The San Francisco Photogravure series takes the viewer on a drive through San Francisco’s hills, exploring the streets, houses, and cars that wind around them. Several of the prints feature the moody San Francisco fog.

The prints are made with solarplates, a nontoxic alternative to acid-based photoetching. They are hand inked with multiple colors on a single plate. Photogravure #4 adds precise and detailed color variations using chine collé, small pieces of colored paper; also, #4 is printed from two plates, allowing it to be twice the usual maximum size of a solarplate etching.

Meredith Moles is a visual artist interested in space, perception, and location. Her work includes paintings in gouache and casein, urban sketches in ink and watercolor, and solarplate photogravures. Her stairway paintings celebrate the San Francisco Bay Area’s urban stairways, and consider how to express the perceived, four-dimensional environment on a two-dimensional surface. Much of Meredith’s work explores the joys of life in the San Francisco Bay Area, with its hills, parks, coffee shops, breweries, and quirky/charming/gritty/fascinating neighborhoods. A sense of playfulness and fun runs through her work.

 

Mark I. Nelson

Mark Nelson is a fine art photographer and printmaker hailing from Elgin, Illinois who works in photopolymer gravure and platinum-palladium printmaking proceses. He started his photographic career at age 50, and is a self-taught photographer who has never taken a course (although he has taught a number of workshops, including gravure and platinum-palladium printing at The Image Flow).

Mark is the author of Precision Digital Negatives for Silver and Other Alternative Photographic Processes. He has taught his method of printing with digital negatives and positives to hundreds of studious photographers and printmakers throughout the United States, and to many foreign travelers visiting specifically for his instruction. You can find more information about this book and his workshops at precisiondigitalnegatives.com.

Unai San Martin

In the last few years I have been refining my vision about landscape through images that are tangible and vague at the same time.
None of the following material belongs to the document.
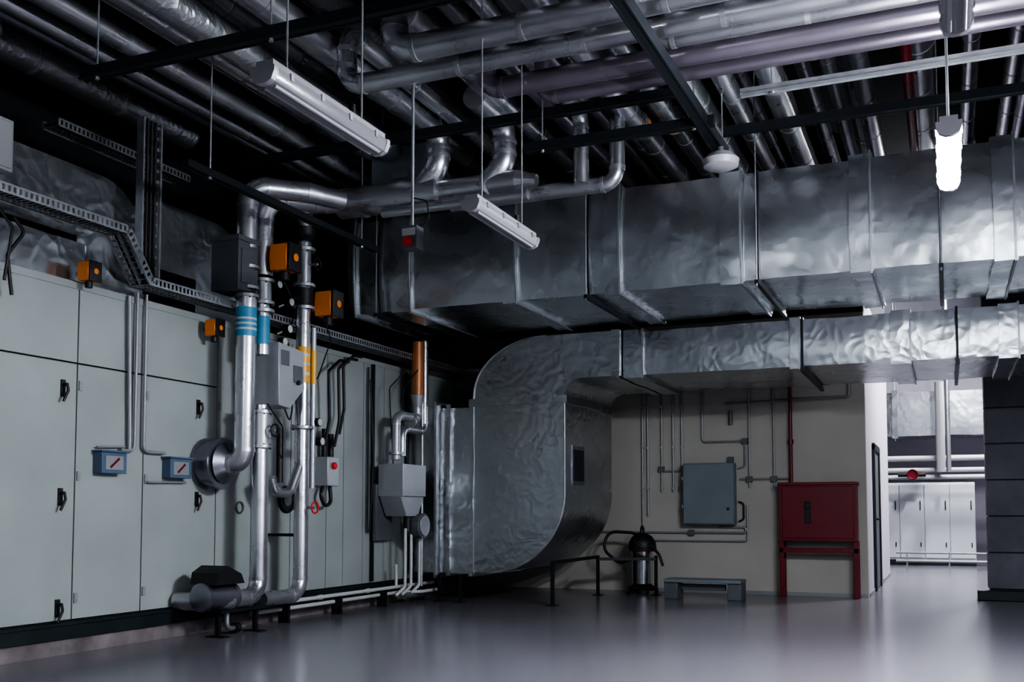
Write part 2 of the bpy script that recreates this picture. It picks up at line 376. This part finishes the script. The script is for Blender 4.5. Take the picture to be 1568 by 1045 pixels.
SH=Matrix.Translation((-.03,-.1,0))
b=B('header_pipe'); b.M=SH
b.tube([(-6.2,8.35,3.5),(-6.2,8.35,4.3),(-5.9,8.9,4.36),(-5.55,9.1,4.38),(-3.75,9.1,4.38)],.11,JACK,rf=.25,collar=True)
b.lathe((-3.75,9.1,4.38),(-3.55,9.1,4.36),[(0,.11),(.5,.08),(1,.06)],JACK)
b.cyl((-5.75,9.07,4.38),(-4.6,9.1,4.38),.155,JACK,seg=28); b.cyl((-5.5,9.1,4.38),(-5.46,9.1,4.38),.165,GALV); b.cyl((-5.05,9.1,4.38),(-5.01,9.1,4.38),.165,GALV)
b.tube([(-5.2,9.0,4.2),(-3.6,9.0,4.2)],.05,JACK)
b.done()
b=B('ceiling_control_box'); b.box(-5.55,9.2,4.58,-4.85,9.5,4.98,CABG); b.box(-5.57,9.18,4.95,-4.83,9.52,4.99,CABG); b.box(-5.3,9.185,4.65,-5.1,9.2,4.72,COND)
for x in (-5.5,-4.9): b.cyl((x,9.35,4.99),(x,9.35,6.3),.008,GALV,seg=8)
b.done(.008)
for xx,yy,zz_ in ((-2.75,9.6,5.02),(-2.42,9.7,5.05)):
    b=B('pipe_joint_band'); b.cyl((xx,yy,zz_),(xx,yy+.12,zz_),.118,ORANGE); b.cyl((xx,yy-.01,zz_),(xx,yy,zz_),.125,GALV); b.cyl((xx,yy+.12,zz_),(xx,yy+.13,zz_),.125,GALV); b.done()

def strut(p0,p1,w=.05,h=.09,m=STRUT,name='strut_channel',rods=()):
    b=B(name); b.beam(p0,p1,w,h,m)
    p0=V(p0);p1=V(p1);d=(p1-p0).normalized(); sd=d.cross(V((0,0,1))).normalized()
    for s in(-1,1):
        o=sd*s*(w/2+.004); b.beam(p0+o+V((0,0,-h/2)),p1+o+V((0,0,-h/2)),.014,.012,m)
    for f in rods:
        q=p0+(p1-p0)*f; b.cyl(q,(q.x,q.y,6.3),.007,GALV,seg=8); b.cyl(q-V((0,0,h/2+.02)),q-V((0,0,h/2)),.018,GALV,seg=6)
    b.done()
strut((-5.84,5.55,4.4),(-1.0,5.55,4.4),.06,.08,rods=(.03,.35,.7))
strut((-1.85,3.6,4.4),(-1.78,9.1,4.4),.07,.11,rods=(.3,.98))
strut((-3.4,8.26,4.4),(-1.7,8.26,4.4),.06,.08,rods=(.1,.9))
strut((-1.4,7.8,4.4),(6.6,7.8,4.4),.05,.05,GALV,rods=(.03,.3,.6))
strut((-5.6,6.4,3.98),(-5.6,9.4,3.98),.06,.06,rods=(.1,.9))
strut((-6.6,8.4,4.75),(-2.0,8.4,4.75),.06,.08)
strut((-1.9,9.6,4.8),(6.6,9.6,4.8),.06,.08)
b=B('pendant_emergency_switch'); b.cyl((-3.87,7.05,3.42),(-3.87,7.05,6.3),.013,GALV,seg=10)
b.box(-3.94,6.99,3.24,-3.80,7.11,3.42,GREYBOX); b.cyl((-3.87,6.99,3.29),(-3.87,6.95,3.29),.035,REDB); b.box(-3.93,6.985,3.34,-3.81,6.99,3.4,WHITE)
b.tube([(-3.8,7.05,3.42),(-3.72,7.05,3.46),(-3.74,7.05,3.62),(-3.87,7.05,3.66)],.006,BLACK,rf=.05,seg=8); b.done(.004)
b=B('emergency_light'); b.lathe((-1.75,8.75,4.14),(-1.75,8.75,4.28),[(0,.09),(.2,.15),(.6,.16),(1,.1)],LAMPH); b.cyl((-1.75,8.75,4.28),(-1.75,8.75,4.34),.03,GREYBOX); b.done()

# ------------------------------------------------------------------ cable trays
def tray(pts,w=.22,h=.06,name='perforated_cable_tray',side=V((1,0,0))):
    b=B(name); pts=[V(p) for p in pts]
    for a,c in zip(pts[:-1],pts[1:]):
        L=(c-a).length; d=(c-a).normalized(); n=side.cross(d).normalized()
        if n.z<0: n=-n
        for s in(-1,1):
            q=side*s*w/2
            b.beam(a+q+n*h,c+q+n*h,.006,.016,GALV) ; b.beam(a+q,c+q,.006,.016,GALV)
            k=int(L/.05)
            for j in range(k+1):
                t=a+d*(L*j/max(1,k))+q
                b.add([t-d*.013,t+d*.013,t+d*.013+n*h,t-d*.013+n*h],[(0,1,2,3)],GALV)
        k=int(L/.05)
        for j in range(k+1):
            t=a+d*(L*j/max(1,k)); b.beam(t-side*w/2,t+side*w/2,.02,.003,GALV) if abs(d.z)<.9 else b.beam(t-side*w/2,t+side*w/2,.003,.02,GALV)
        for s in (-.9,0,.9): b.beam(a+side*s*w/2,c+side*s*w/2,.018,.003,GALV)
        b.tube([a+n*.025-side*.04,c+n*.025-side*.04],.018,BLACK,seg=8); b.tube([a+n*.02+side*.03,c+n*.02+side*.03],.014,BLACK,seg=8)
    b.done()
tray([(-6.4,3.0,3.5),(-6.4,6.5,3.5),(-6.4,6.78,3.12),(-6.4,13.2,3.12)])
b=B('vertical_cable_ladder')
for s in (-.11,.11): b.box(-6.62,7.05+s-.01,3.2,-6.54,7.05+s+.01,4.7,GALV)
for k in range(15): b.box(-6.6,6.94,3.25+k*.1,-6.57,7.16,3.28+k*.1,GALV)
for s in (-.05,0,.05): b.tube([(-6.56,7.05+s,3.1),(-6.56,7.05+s,4.7)],.015,BLACK,seg=8)
b.done()
tray([(-7.3,6.6,4.6),(-7.3,8.3,4.6)],.2)

# ------------------------------------------------------------------ riser assembly
b=B('riser_pipe_assembly'); b.M=SH
b.lathe((-6.56,8.02,1.62),(-6.36,8.02,1.62),[(0,.25),(.1,.25),(.1,.225),(.8,.225),(.8,.25),(1,.25)],JACKD,32)
b.lathe((-6.36,8.02,1.62),(-6.28,8.03,1.62),[(0,.2),(1,.12)],JACKD)
b.tube([(-6.4,7.98,1.62),(-6.15,8.05,1.62),(-6.15,8.05,3.22)],.1,JACK,rf=.2,collar=True)
b.tube([(-6.15,8.3,2.2),(-6.15,8.3,.33),(-6.15,7.7,.33),(-6.55,7.6,.33)],.085,JACK,rf=.18,collar=True)
b.tube([(-6.15,9.0,4.3),(-6.15,9.0,.3),(-6.15,8.35,.3)],.075,JACK,rf=.17,collar=True)
b.tube([(-6.15,9.0,4.2),(-6.15,9.0,4.38),(-5.7,9.1,4.38)],.09,JACK,rf=.15)
b.tube([(-6.15,8.05,3.7),(-6.15,8.05,4.32),(-5.85,8.6,4.38),(-5.6,9.1,4.38)],.1,JACK,rf=.2,collar=True)
b.cyl((-6.15,8.05,3.5),(-6.15,8.05,3.8),.07,BLACK)
b.tube([(-6.1,9.12,3.1),(-6.1,9.12,1.4)],.03,JACKW,seg=12)
b.cyl((-6.15,8.62,1.45),(-6.15,8.62,2.0),.035,BLACK)
b.tube([(-6.15,8.3,2.7),(-6.15,8.3,3.4)],.075,JACK)
for y,zs in ((8.05,(3.22,3.3,3.5)),(8.3,(3.12,3.2,3.42,1.78,2.12)),(9.0,(3.28,3.52,2.02,3.9))):
    for z in zs:
        b.cyl((-6.15,y,z),(-6.15,y,z+.03),.12,GALV)
        for k in range(8):
            a=k*math.pi/4+.2; b.cyl((-6.15+.1*math.cos(a),y+.1*math.sin(a),z-.012),(-6.15+.1*math.cos(a),y+.1*math.sin(a),z+.042),.009,BLACK,seg=6)
b.cyl((-6.15,8.3,1.8),(-6.15,8.3,2.12),.1,JACKW); b.cyl((-6.15,9,3.3),(-6.15,9,3.5),.1,BLACK); b.cyl((-6.15,9.0,4.0),(-6.15,9.0,4.15),.11,BLACK)
b.cyl((-6.15,8.05,3.25),(-6.15,8.05,3.5),.09,BLACK); b.cyl((-6.15,8.3,3.2),(-6.15,8.3,3.42),.09,GALV)
b.cyl((-6.15,8.05,2.84),(-6.15,8.05,3.12),.102,BLUE); b.cyl((-6.15,8.3,2.8),(-6.15,8.3,3.08),.077,BLUE)
for z in (2.9,2.95,3.0): b.cyl((-6.15,8.05,z),(-6.15,8.05,z+.02),.1025,WHITE)
b.cyl((-6.15,9.0,2.5),(-6.15,9.0,2.88),.077,YELLOW); b.cyl((-6.1,9.12,2.5),(-6.1,9.12,2.86),.032,YELLOW)
for z in (2.58,2.68,2.78): b.cyl((-6.15,9.0,z),(-6.15,9.0,z+.03),.0775,WHITE)
for y,z in ((8.42,3.42),(8.52,2.86),(9.15,2.1),(8.6,3.0),(8.62,3.28),(9.2,1.9)):
    b.cyl((-6.1,y,z),(-6.03,y,z),.045,BLACK); b.cyl((-6.03,y,z),(-6.027,y,z),.038,WHITE); b.cyl((-6.15,y-.05,z-.05),(-6.07,y,z),.012,GALV,seg=8)
# valve handles and thin sensor leads
for y,z in ((8.3,1.95),(9.0,1.2),(9.0,3.75)):
    b.cyl((-6.08,y,z),(-5.98,y,z),.014,GALV,seg=8); b.torus((-5.98,y,z),(1,0,0),.06,.008,REDB if z<1.5 else BLACK,seg=18)
b.tube([(-6.0,8.4,3.5),(-5.98,8.55,3.3),(-6.02,8.75,3.35),(-6.2,8.85,3.1)],.008,BLACK,rf=.06,seg=6)
b.tube([(-6.0,9.15,3.2),(-6.0,9.3,3.0),(-6.2,9.35,2.6),(-6.5,9.35,2.5)],.008,BLACK,rf=.06,seg=6)
b.tube([(-6.02,8.5,2.2),(-6.02,8.6,2.05),(-6.1,8.75,2.2),(-6.1,8.8,2.7),(-6.3,8.8,3.1)],.008,BLACK,rf=.06,seg=6)
b.tube([(-6.0,8.2,2.2),(-6.0,8.45,2.0),(-6.1,8.6,1.7)],.008,BLACK,rf=.06,seg=6)
for y in (7.75,8.3): 
    b.box(-6.2,y-.02,0,-6.16,y+.02,.27,STRUT); b.box(-6.28,y-.05,0,-6.08,y+.05,.01,STRUT)
b.box(-6.5,7.7,.22,-6.1,8.5,.25,STRUT)
b.tube([(-6.15,9.0,1.7),(-6.15,8.8,1.35),(-6.2,8.62,1.35),(-6.2,8.55,1.5)],.05,JACK,rf=.1)
for z in (2.4,.9):
    b.box(-6.55,8.97,z,-6.1,9.03,z+.03,STRUT)
b.lathe((-6.2,7.5,.38),(-6.17,7.97,.36),[(0,.10),(.04,.13),(.12,.13),(.12,.10),(.5,.12),(.8,.115),(.8,.13),(.9,.13),(1,.09)],JACKD,28)
b.prism([(7.55,.49),(7.95,.49),(7.9,.58),(7.7,.66),(7.57,.6)],'x',-6.34,-6.04,BLACK)
b.tube([(-6.2,7.9,.3),(-6.2,7.9,.06),(-6.2,8.15,.06)],.025,GALV,rf=.06,seg=10); b.cyl((-6.2,8.0,.06),(-6.2,8.06,.06),.05,BLACK)
b.done()
b=B('damper_motor_box'); b.box(-6.42,7.72,3.26,-6.1,8.02,3.76,GREYBOX); b.box(-6.43,7.70,3.73,-6.08,8.04,3.78,GREYBOX); b.box(-6.1,7.76,3.33,-6.09,7.98,3.66,GREYBOX); b.done(.012)
b=B('flow_meter_box')
b.prism([(8.2,2.82),(8.62,2.78),(8.64,2.4),(8.4,2.18),(8.22,2.2)],'x',-6.3,-5.98,JACKW); b.box(-5.985,8.45,2.45,-5.97,8.6,2.62,GREYBOX); b.cyl((-5.98,8.52,2.45),(-5.95,8.52,2.45),.025,BLACK)
b.box(-5.983,8.24,2.6,-5.975,8.38,2.75,GREYBOX); b.done(.01)
def actuator(c,s=1.0):
    b=B('valve_actuator'); x,y,z=c
    b.prism([(y-.1*s,z-.13*s),(y+.1*s,z-.13*s),(y+.12*s,z),(y+.1*s,z+.13*s),(y-.1*s,z+.13*s),(y-.12*s,z)],'x',x-.1*s,x+.1*s,ORANGE)
    b.box(x+.1*s,y-.105*s,z-.14*s,x+.13*s,y+.105*s,z+.14*s,BLACK)
    b.cyl((x+.13*s,y,z),(x+.14*s,y,z),.04*s,ORANGE)
    b.cyl((x,y,z-.22*s),(x,y,z-.13*s),.05*s,BLACK); b.cyl((x-.2*s,y,z),(x-.1*s,y,z),.03*s,BLACK)
    b.done(.012*s)
actuator((-5.98,8.28,3.66)); actuator((-6.02,9.12,3.36)); actuator((-6.5,6.3,3.14),.6); actuator((-6.45,7.82,2.92),.6); actuator((-6.3,11.5,1.66),.5)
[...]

I am interestedin work that transcends the actual place and leads the spectator into a mythic realm. Nature does have a way to express its thoughts through shapes and light, and my goal is to convey a timeless atmosphere, an inner landscape that inhabits the human experience. I aspire to give a dreamlike attention to the things occurring in the landscape, making a monument of the ephemeral. The influences of writers such as Thoreau in his book Walking and Looking at how landscape has been interpreted in painting, for example in Greco’s skies, left a mark on my work and on how scenery is recreated through the human mind. 

— Unai San Martin, Nostos exhibition catalog, 2022

Unai San Martin is a Spanish artist living in the San Francisco Bay Area who is best known for his award-winning gravure prints. He has exhibited at the International Biennial Fair in Ljubljana, the Cameron Gallery in San Francisco, Foto España, Kln Art Fair, The AIPAD Photography Show, and SF MoMA. His work is represented in museums and collections throughout the United States and Spain. In 2002 he won the National Award for Printmaking in Spain for the best work by Figure. Previously, he won First Prize for Engraving at Gure Artea (1991), Kala Art Institute Berkeley artist residency scholarship (1997), and Honorable Mention at the National Engraving and Graphic Art Award (2001).